The Stroh Center might make a nice front porch, but the rest of the University is crumbling

The Rec center can’t afford to hand out towels any longer. The Union can’t afford to keep the food court open on the weekends. Yet the University is moving ahead with plans to construct a $36 million basketball arena. Talk about mixed messages.

There is no doubt that Anderson Arena is dated, but let’s ask the 43 University staff members, who were informed over winter break that their contracts may or may not be renewed, if now is a good time for the University to build the Stroh Center.

Better yet, let’s ask the students if now is a good time to build an arena. After all, the students are the ones who will pay the bulk of the bill.

The Athletic Department was able to put together $14 million from donors, a large part Kermit Stroh’s generous $8 million donation. But Athletics plans on paying the ramaining $22 million with a $50 fee that will be tagged on to students’ tuition as a facilities fee. With nearly 20,000 students at the University, the fee will generate nearly $1 million each semester.

To be fair, the project was conceived and the fundraising was started well before the current budget crisis developed and the economy tanked. But we’re going to be adding an extra $100 a year to each student’s cost to attend the University at a time when access to credit and parent resources are drying up.

Oh, what we could do with $1 million. Especially now.

Undergraduate Student Government President John Waynick likes to compare the $50 fee to the one students find on their tuition now, which is paying off the construction cost of the Union.

But can the Union really be compared to the Stroh Center? Thousands of students use the Union’s computers, printers, dining services, Starbucks, theater, bookstore, post office and meeting rooms every single day. Only a handful of students – mostly athletes – will be utilizing the Stroh Center every day.

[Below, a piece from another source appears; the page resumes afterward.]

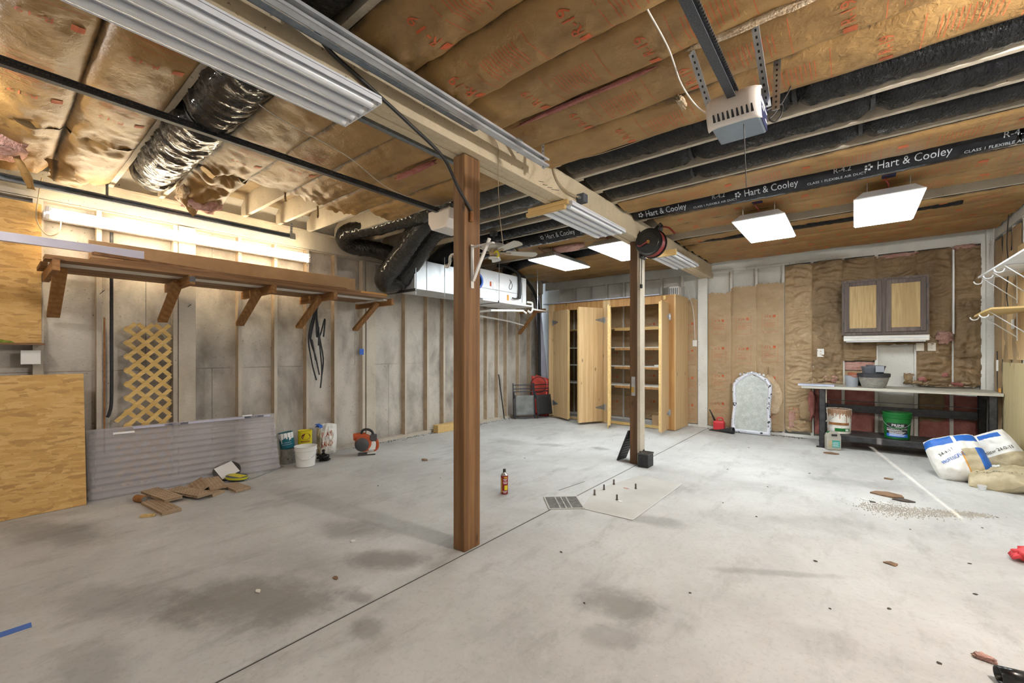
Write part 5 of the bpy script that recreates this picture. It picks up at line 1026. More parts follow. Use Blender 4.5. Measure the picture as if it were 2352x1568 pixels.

While the new basketball arena would definitely be a nice asset for the University, now is not the time.

Athletic Director Greg Christopher says the new arena will attract students, that it will be the new “front porch” of the University. But what good is a shining front porch if the rest of the house is a mess with a crumbling academic infrastructure and is in dire need of upgrades.

So the challenge to the University is clear. Though circumstances may force us to proceed with the project, it’s sending mixed messages – some would say the wrong message – to the public and the students of the University. The University must redouble its efforts to acknowledge this by significantly investing in the academic and student services side of this University.

Let’s take care of our student’s first.